[Task goal] Return the lines from the one with "Build this scene" through the one with "scene.camera = cam", exactly as they appear and with no pictures.

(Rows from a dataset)
========
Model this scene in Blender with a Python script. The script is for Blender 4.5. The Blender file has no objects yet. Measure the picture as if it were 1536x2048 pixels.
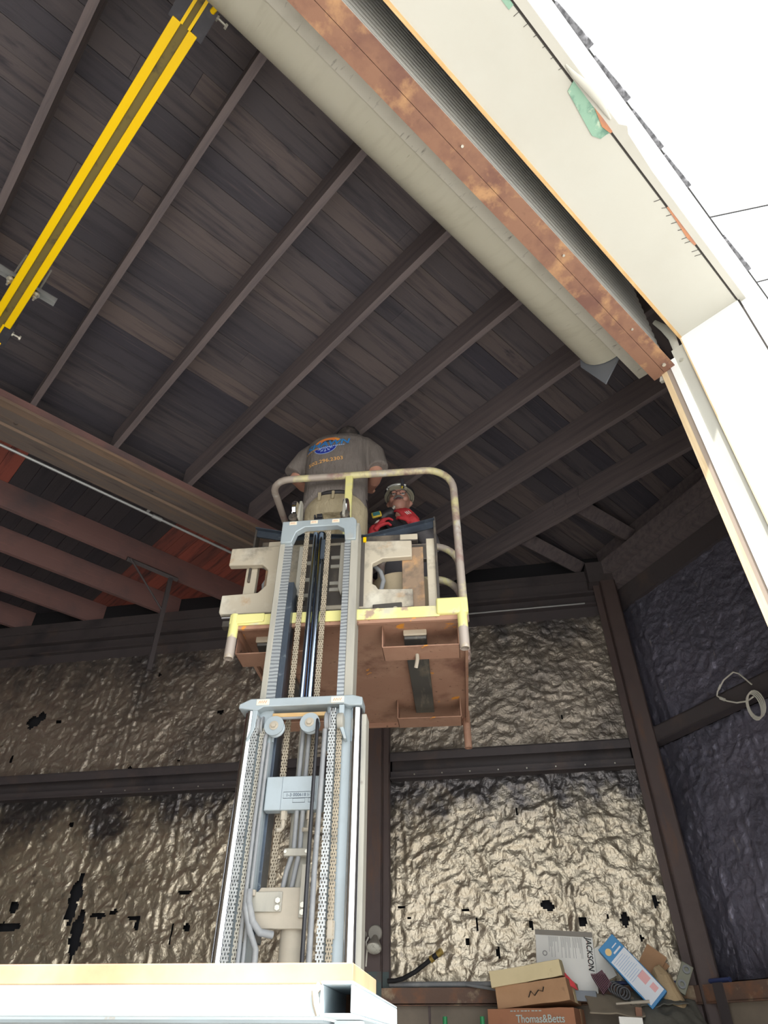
import bpy, bmesh, math, random
from mathutils import Vector, Matrix, Euler, noise
random.seed(7)
sc = bpy.context.scene
COL = sc.collection
PI = math.pi
def R(d): return math.radians(d)

# ------------------------------------------------------------------ camera
YAW, PITCH, ROLL, FPX = R(42.3825), R(39.5973), R(0.3147), 1300.8
def cam_axes():
    fw = Vector((math.sin(YAW)*math.cos(PITCH), math.cos(YAW)*math.cos(PITCH), math.sin(PITCH)))
    r0 = Vector((math.cos(YAW), -math.sin(YAW), 0)); u0 = r0.cross(fw)
    r = math.cos(ROLL)*r0 + math.sin(ROLL)*u0; u = -math.sin(ROLL)*r0 + math.cos(ROLL)*u0
    return r, u, fw
_r, _u, _f = cam_axes()
cd = bpy.data.cameras.new('camera'); cam = bpy.data.objects.new('camera', cd); COL.objects.link(cam)
cam.matrix_world = Matrix(((_r.x, _u.x, -_f.x, 0), (_r.y, _u.y, -_f.y, 0), (_r.z, _u.z, -_f.z, 1.6), (0, 0, 0, 1)))
cd.sensor_fit = 'HORIZONTAL'; cd.sensor_width = 36; cd.lens = FPX*36/1536; cd.clip_start = 0.02; cd.clip_end = 500
sc.camera = cam

# ------------------------------------------------------------------ light
w = bpy.data.worlds.new('sky'); sc.world = w; w.use_nodes = True
bg = w.node_tree.nodes['Background']; bg.inputs[0].default_value = (0.93, 0.97, 1.0, 1); bg.inputs[1].default_value = 1.5
sd = bpy.data.lights.new('sun', 'SUN'); sun = bpy.data.objects.new('sun', sd); COL.objects.link(sun)
sd.energy = 5.0; sd.color = (1.0, 0.955, 0.89); sd.angle = R(1.0)
sun.rotation_euler = Vector((0.55, 1.0, -1.8)).to_track_quat('-Z', 'Y').to_euler()
sc.view_settings.view_transform = 'Standard'; sc.view_settings.look = 'None'
sc.view_settings.gamma = 1.0; sc.view_settings.use_curve_mapping = False
sc.view_settings.exposure = 1.25

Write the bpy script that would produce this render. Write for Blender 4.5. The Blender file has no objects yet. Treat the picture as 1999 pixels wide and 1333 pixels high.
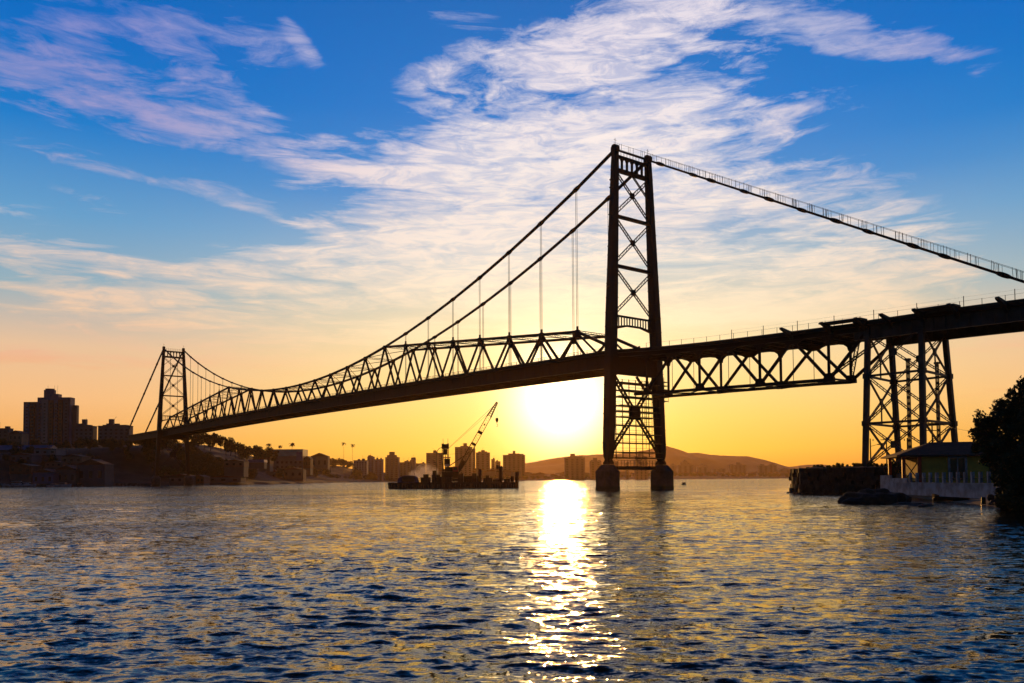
import bpy, bmesh, math, random
import numpy as np
from mathutils import Vector, Matrix
R = math.radians
sc = bpy.context.scene
C = sc.collection
random.seed(7)
rng = np.random.default_rng(7)

# ------------------------------------------------------------------ camera
# the lens looks level-ish over the water; a slight pitch and roll, shifted up
CAM_H, PITCH, ROLL, FPX, PY = 2.48, 2.293, 0.344, 1640.78, 869.4
cam_d = bpy.data.cameras.new('camera')
cam = bpy.data.objects.new('camera', cam_d)
C.objects.link(cam)
sc.camera = cam
cam_d.sensor_width = 36.0
cam_d.lens = FPX / 1999.0 * 36.0
cam_d.shift_y = (PY - 666.5) / 1999.0
cam_d.shift_x = 0.0
cam_d.clip_start = 0.3
cam_d.clip_end = 20000.0
cam.location = (0, 0, CAM_H)
cam.rotation_mode = 'XYZ'
_m = Matrix.Rotation(R(90 + PITCH), 4, 'X') @ Matrix.Rotation(R(-ROLL), 4, 'Z')
cam.rotation_euler = _m.to_euler()


def at(x, y, Y):
    """world point seen at photograph position (x, y), Y metres out over the water"""
    r, a = R(ROLL), R(PITCH)
    U, V = x - 999.5, PY - y
    u = (U * math.cos(r) + V * math.sin(r)) / FPX
    v = (-U * math.sin(r) + V * math.cos(r)) / FPX
    d = (u, math.cos(a) - v * math.sin(a), math.sin(a) + v * math.cos(a))
    k = Y / d[1]
    return Vector((d[0] * k, Y, CAM_H + d[2] * k))


def azel(x, y):
    p = at(x, y, 1.0) - Vector((0, 0, CAM_H))
    return math.degrees(math.atan2(p.x, p.y)), math.degrees(math.atan2(p.z, math.hypot(p.x, p.y)))


# ------------------------------------------------------------------ sun, world, exposure
SUN_AZ, SUN_EL = azel(1096, 786)
sun_d = bpy.data.lights.new('sun', 'SUN')
sun = bpy.data.objects.new('sun', sun_d)
C.objects.link(sun)
sun_d.energy = 2.0
sun_d.angle = R(0.53)
sun_d.color = (1.0, 0.46, 0.09)
_s = Vector((math.sin(R(SUN_AZ)) * math.cos(R(SUN_EL)), math.cos(R(SUN_AZ)) * math.cos(R(SUN_EL)), math.sin(R(SUN_EL))))
sun.rotation_euler = (-_s).to_track_quat('-Z', 'Y').to_euler()
sun.location = _s * 300

sc.view_settings.view_transform = 'Standard'
sc.view_settings.look = 'None'
sc.view_settings.exposure = 0.0
sc.view_settings.gamma = 1.0
sc.view_settings.use_curve_mapping = False
sc.cycles.max_bounces = 6
sc.cycles.volume_bounces = 1
sc.cycles.volume_step_rate = 4.0
sc.cycles.sample_clamp_indirect = 8.0
sc.cycles.sample_clamp_direct = 0.0
sc.cycles.use_denoising = True


def lin(c):
    """sRGB 0-255 to linear"""
    o = []
    for v in c:
        v = v / 255.0
        o.append(v / 12.92 if v <= 0.04045 else ((v + 0.055) / 1.055) ** 2.4)
    return tuple(o)


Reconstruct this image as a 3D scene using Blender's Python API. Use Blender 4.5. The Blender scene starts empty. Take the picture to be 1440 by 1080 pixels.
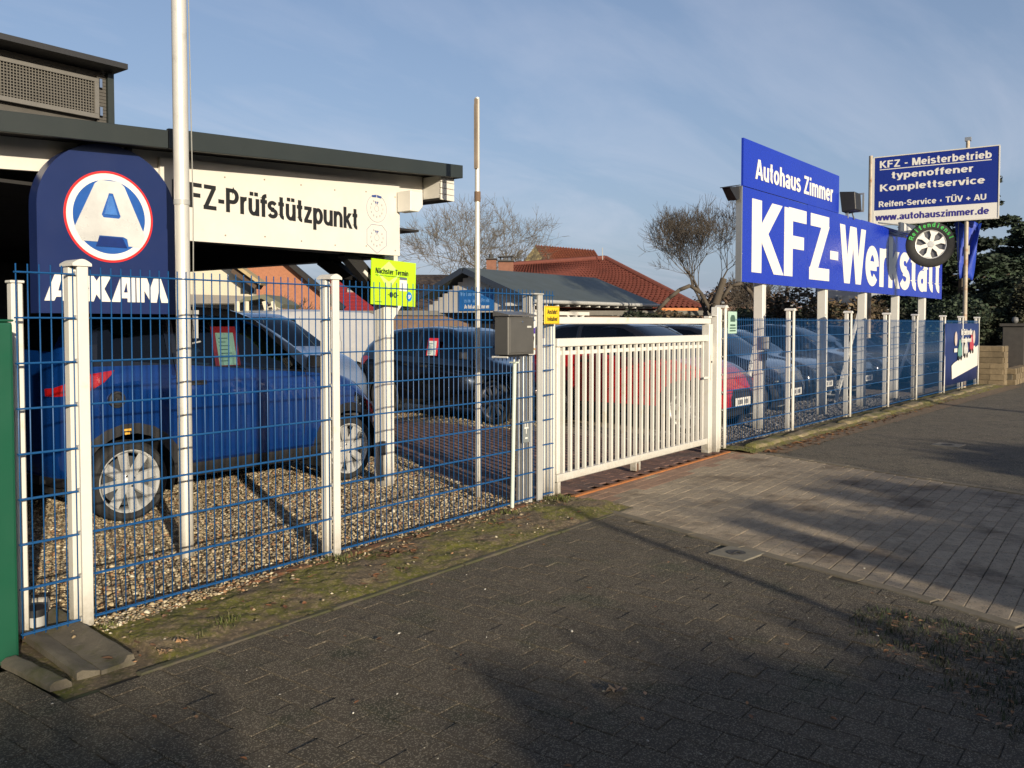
import bpy, bmesh, math, random
import numpy as np
from mathutils import Vector, Matrix
random.seed(7); rng = np.random.default_rng(7)
sc = bpy.context.scene
COL = sc.collection
rad = math.radians

# ------------------------------------------------------------ camera
# world frame: X runs along the fence (away to the right), Y into the car lot, Z up, origin at first tall fence post
FPX = 1208.0
CAM_H = 1.42
yaw = rad(37.72); pitch = rad(2.0)
camd = bpy.data.cameras.new('camera'); cam = bpy.data.objects.new('camera', camd); COL.objects.link(cam)
camd.sensor_width = 36; camd.lens = FPX / 1440 * 36
camd.shift_y = -43.0 / 1440
camd.clip_start = .05; camd.clip_end = 2000
fwd = Vector((math.cos(yaw) * math.cos(pitch), math.sin(yaw) * math.cos(pitch), -math.sin(pitch)))
right = Vector((math.sin(yaw), -math.cos(yaw), 0)); up = right.cross(fwd)
cam.matrix_world = Matrix((right, up, -fwd)).transposed().to_4x4()
cam.location = (-1.962, -4.002, CAM_H)
sc.camera = cam

# ------------------------------------------------------------ light
SUNV = Vector((-.425, -.905, 0)).normalized()
SUN_EL = rad(12.8)
W = bpy.data.worlds.new('World'); sc.world = W; W.use_nodes = True
nt = W.node_tree; nt.nodes.clear()
out = nt.nodes.new('ShaderNodeOutputWorld'); bg = nt.nodes.new('ShaderNodeBackground')
sky = nt.nodes.new('ShaderNodeTexSky'); sky.sky_type = 'NISHITA'; sky.sun_disc = False
sky.sun_elevation = SUN_EL; sky.sun_rotation = math.atan2(SUNV.x, SUNV.y) % (2 * math.pi)
sky.air_density = 1.0; sky.dust_density = 2.0; sky.ozone_density = 2.0
tc = nt.nodes.new('ShaderNodeTexCoord'); sep = nt.nodes.new('ShaderNodeSeparateXYZ')
nt.links.new(tc.outputs['Generated'], sep.inputs[0])
# project the view direction on a flat cloud deck: (x/z, y/z)
zz = nt.nodes.new('ShaderNodeMath'); zz.operation = 'MAXIMUM'; zz.inputs[1].default_value = .035
nt.links.new(sep.outputs[2], zz.inputs[0])
zb = nt.nodes.new('ShaderNodeMath'); zb.operation = 'ADD'; zb.inputs[1].default_value = .12
nt.links.new(zz.outputs[0], zb.inputs[0])
dv = nt.nodes.new('ShaderNodeVectorMath'); dv.operation = 'DIVIDE'
cmb = nt.nodes.new('ShaderNodeCombineXYZ')
for i in range(3): nt.links.new(zb.outputs[0], cmb.inputs[i])
nt.links.new(tc.outputs['Generated'], dv.inputs[0]); nt.links.new(cmb.outputs[0], dv.inputs[1])
mp = nt.nodes.new('ShaderNodeMapping'); mp.inputs['Rotation'].default_value = (0, 0, rad(55)); mp.inputs['Scale'].default_value = (.55, 1.5, 1)
mp.inputs['Location'].default_value = (2.3, 1.1, 0)
nt.links.new(dv.outputs[0], mp.inputs[0])
nz = nt.nodes.new('ShaderNodeTexNoise'); nz.inputs['Scale'].default_value = 1.15; nz.inputs['Detail'].default_value = 9; nz.inputs['Roughness'].default_value = .58
nz.inputs['Distortion'].default_value = .5
nt.links.new(mp.outputs[0], nz.inputs['Vector'])
cr = nt.nodes.new('ShaderNodeValToRGB'); cr.color_ramp.elements[0].position = .47; cr.color_ramp.elements[1].position = .78
cr.color_ramp.elements[1].color = (.52, .52, .52, 1)
nt.links.new(nz.outputs['Fac'], cr.inputs[0])
tint = nt.nodes.new('ShaderNodeMix'); tint.data_type = 'RGBA'; tint.blend_type = 'MULTIPLY'; tint.inputs[0].default_value = 1
tint.inputs[7].default_value = (1.0, .96, 1.03, 1)
nt.links.new(sky.outputs[0], tint.inputs[6])
hz = nt.nodes.new('ShaderNodeMix'); hz.data_type = 'RGBA'; hz.inputs[0].default_value = .45
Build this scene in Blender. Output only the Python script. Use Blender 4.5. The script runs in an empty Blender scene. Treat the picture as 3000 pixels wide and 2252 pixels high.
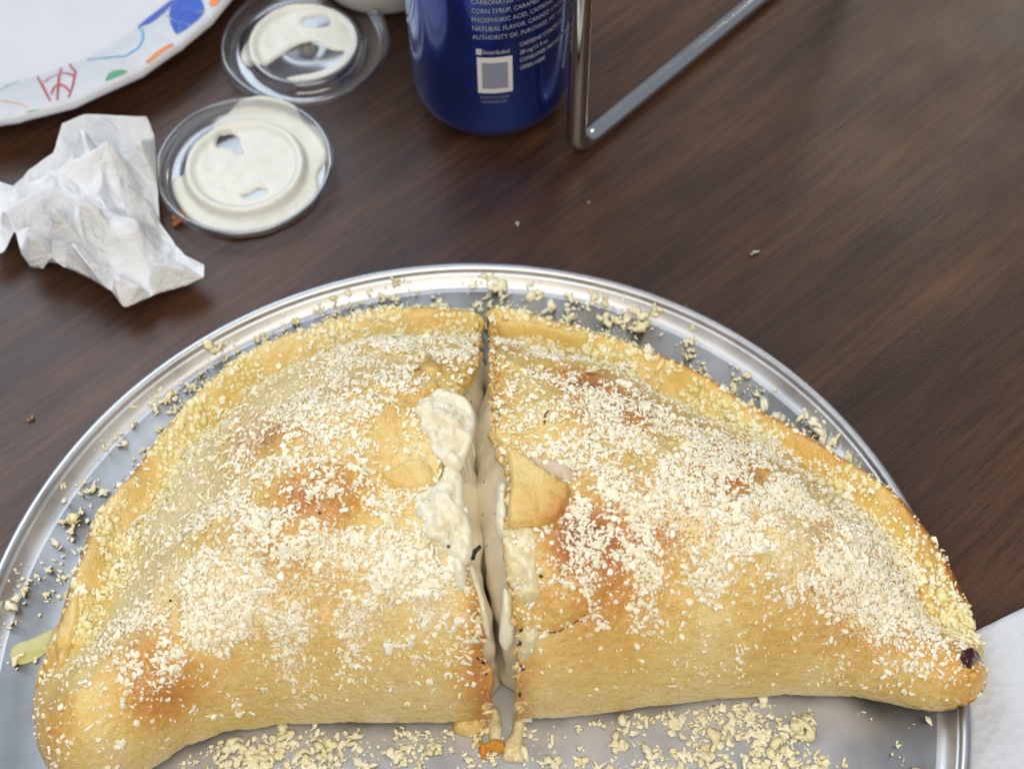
import bpy, bmesh, math, random
import numpy as np
from mathutils import Vector, Matrix, geometry
rng = np.random.default_rng(7); random.seed(7)
scene = bpy.context.scene
col = scene.collection
R = math.radians

# ------------------------------------------------------------------ camera
CAM_H, PITCH, ROLL, FPX = 0.515, R(57.5), R(-1.25), 4800.0
cF = Vector((0, math.cos(PITCH), -math.sin(PITCH))); cU = Vector((0, math.sin(PITCH), math.cos(PITCH))); cR = Vector((1, 0, 0))
ax = cR * math.cos(ROLL) + cU * math.sin(ROLL); ay = -cR * math.sin(ROLL) + cU * math.cos(ROLL)
cam_d = bpy.data.cameras.new('camera'); cam = bpy.data.objects.new('camera', cam_d); col.objects.link(cam)
M = Matrix.Identity(4)
for i in range(3):
    M[i][0] = ax[i]; M[i][1] = ay[i]; M[i][2] = -cF[i]
M[2][3] = CAM_H
cam.matrix_world = M
cam_d.sensor_width = 36; cam_d.lens = FPX / 3000 * 36; cam_d.clip_start = 0.01; cam_d.clip_end = 50
cam_d.dof.use_dof = True; cam_d.dof.focus_distance = 0.545; cam_d.dof.aperture_fstop = 11
scene.camera = cam

# ------------------------------------------------------------------ room light
world = bpy.data.worlds.new('World'); scene.world = world; world.use_nodes = True
bgn = world.node_tree.nodes['Background']; bgn.inputs[0].default_value = (0.78, 0.86, 1.0, 1); bgn.inputs[1].default_value = 0.31
def area_light(name, loc, aim, sx, sy, power, color):
    d = bpy.data.lights.new(name, 'AREA'); d.shape = 'RECTANGLE'; d.size = sx; d.size_y = sy; d.energy = power; d.color = color
    o = bpy.data.objects.new(name, d); col.objects.link(o); o.location = loc
    o.rotation_euler = (Vector(aim) - Vector(loc)).to_track_quat('-Z', 'Y').to_euler()
    return o
area_light('window_light', (-1.15, 1.70, 1.70), (-0.1, 0.3, 0), 1.9, 1.9, 37, (0.78, 0.89, 1.0))
area_light('ceiling_lamp_behind', (0.10, -0.75, 1.65), (0.0, 0.25, 0), 1.5, 1.5, 33, (1.0, 0.89, 0.74))
area_light('ceiling_lamp_ahead', (1.0, 2.35, 1.95), (0.0, 0.3, 0), 0.4, 0.4, 7, (1.0, 0.89, 0.72))
scene.view_settings.view_transform = 'Standard'; scene.view_settings.look = 'None'
scene.cycles.max_bounces = 6; scene.cycles.diffuse_bounces = 3; scene.cycles.glossy_bounces = 3; scene.cycles.transparent_max_bounces = 8; scene.cycles.caustics_reflective = False; scene.cycles.caustics_refractive = False
scene.view_settings.exposure = 0.0; scene.view_settings.gamma = 1.0

# ------------------------------------------------------------------ helpers
def at(X, Y, z):
    """point of the place seen at (X, Y) of the 2211 x 1660 view, at height z"""
    x = (X * 1.3568 - 1500) / FPX; y = -(Y * 1.3568 - 1126) / FPX
    d = ax * x + ay * y + cF
    t = (z - CAM_H) / d.z
    return np.array((d.x * t, d.y * t))
def ats(pts, z): return np.array([at(p[0], p[1], z) for p in pts])

def _hash(ix, iy, seed):
    n = (ix * 374761393 + iy * 668265263 + seed * 1442695041) & 0x7fffffff
    n = ((n ^ (n >> 13)) * 1274126177) & 0x7fffffff
    return ((n ^ (n >> 16)) & 0xffff) / 65535.0
def vnoise(x, y, seed=0):
    x = np.asarray(x, float); y = np.asarray(y, float)
    ix = np.floor(x).astype(np.int64); iy = np.floor(y).astype(np.int64)
    fx = x - ix; fy = y - iy
    fx = fx * fx * fx * (fx * (fx * 6 - 15) + 10); fy = fy * fy * fy * (fy * (fy * 6 - 15) + 10)
    a = _hash(ix, iy, seed); b = _hash(ix + 1, iy, seed); c = _hash(ix, iy + 1, seed); d = _hash(ix + 1, iy + 1, seed)
    return (a + (b - a) * fx) * (1 - fy) + (c + (d - c) * fx) * fy - 0.5      # -0.5 .. 0.5
def fbm(x, y, seed=0, oct=3):
    s = 0; a = 1.0
    for k in range(oct):
        s = s + a * vnoise(x * 2 ** k, y * 2 ** k, seed + 17 * k); a *= 0.5
    return s
def sstep(a, b, x):
    t = np.clip((x - a) / (b - a), 0, 1); return t * t * (3 - 2 * t)

def resample(p, n=None, step=None, smooth=0):
    p = np.asarray(p, float); d = np.r_[0, np.cumsum(np.hypot(*np.diff(p, axis=0).T))]
    if n is None: n = max(2, int(d[-1] / step) + 1)
    m = 600 if smooth else n
    t = np.linspace(0, d[-1], m); q = np.stack([np.interp(t, d, p[:, k]) for k in range(p.shape[1])], 1)
    if smooth:
        k = np.exp(-0.5 * (np.arange(-3 * smooth, 3 * smooth + 1) / smooth) ** 2); k /= k.sum()
        e = 3 * smooth
        pad = np.vstack([2 * q[0] - q[e:0:-1], q, 2 * q[-1] - q[-2:-e - 2:-1]])
        q = np.stack([np.convolve(pad[:, j], k, 'valid') for j in range(q.shape[1])], 1)
        return resample(q, n=n)
    return q
def dist_poly(P, poly):
    P = np.asarray(P, float); best = np.full(len(P), 1e9)
    for a, b in zip(poly[:-1], poly[1:]):
        ab = b - a; L = (ab ** 2).sum() + 1e-18
        t = np.clip(((P - a) @ ab) / L, 0, 1)
        best = np.minimum(best, np.hypot(*(P - a - t[:, None] * ab).T))
    return best
def inside(P, poly):
    P = np.asarray(P, float); r = np.zeros(len(P), bool); n = len(poly); j = n - 1
    for i in range(n):
        xi, yi = poly[i]; xj, yj = poly[j]
        c = ((yi > P[:, 1]) != (yj > P[:, 1])) & (P[:, 0] < (xj - xi) * (P[:, 1] - yi) / (yj - yi + 1e-15) + xi)
        r ^= c; j = i
    return r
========
[Response]
Build this scene in Blender. Output only the Python script. Use Blender 4.5. The script runs in an empty Blender scene. Treat the picture as 3000 pixels wide and 2252 pixels high.
import bpy, bmesh, math, random
import numpy as np
from mathutils import Vector, Matrix, geometry
rng = np.random.default_rng(7); random.seed(7)
scene = bpy.context.scene
col = scene.collection
R = math.radians

# ------------------------------------------------------------------ camera
CAM_H, PITCH, ROLL, FPX = 0.515, R(57.5), R(-1.25), 4800.0
cF = Vector((0, math.cos(PITCH), -math.sin(PITCH))); cU = Vector((0, math.sin(PITCH), math.cos(PITCH))); cR = Vector((1, 0, 0))
ax = cR * math.cos(ROLL) + cU * math.sin(ROLL); ay = -cR * math.sin(ROLL) + cU * math.cos(ROLL)
cam_d = bpy.data.cameras.new('camera'); cam = bpy.data.objects.new('camera', cam_d); col.objects.link(cam)
M = Matrix.Identity(4)
for i in range(3):
    M[i][0] = ax[i]; M[i][1] = ay[i]; M[i][2] = -cF[i]
M[2][3] = CAM_H
cam.matrix_world = M
cam_d.sensor_width = 36; cam_d.lens = FPX / 3000 * 36; cam_d.clip_start = 0.01; cam_d.clip_end = 50
cam_d.dof.use_dof = True; cam_d.dof.focus_distance = 0.545; cam_d.dof.aperture_fstop = 11
scene.camera = cam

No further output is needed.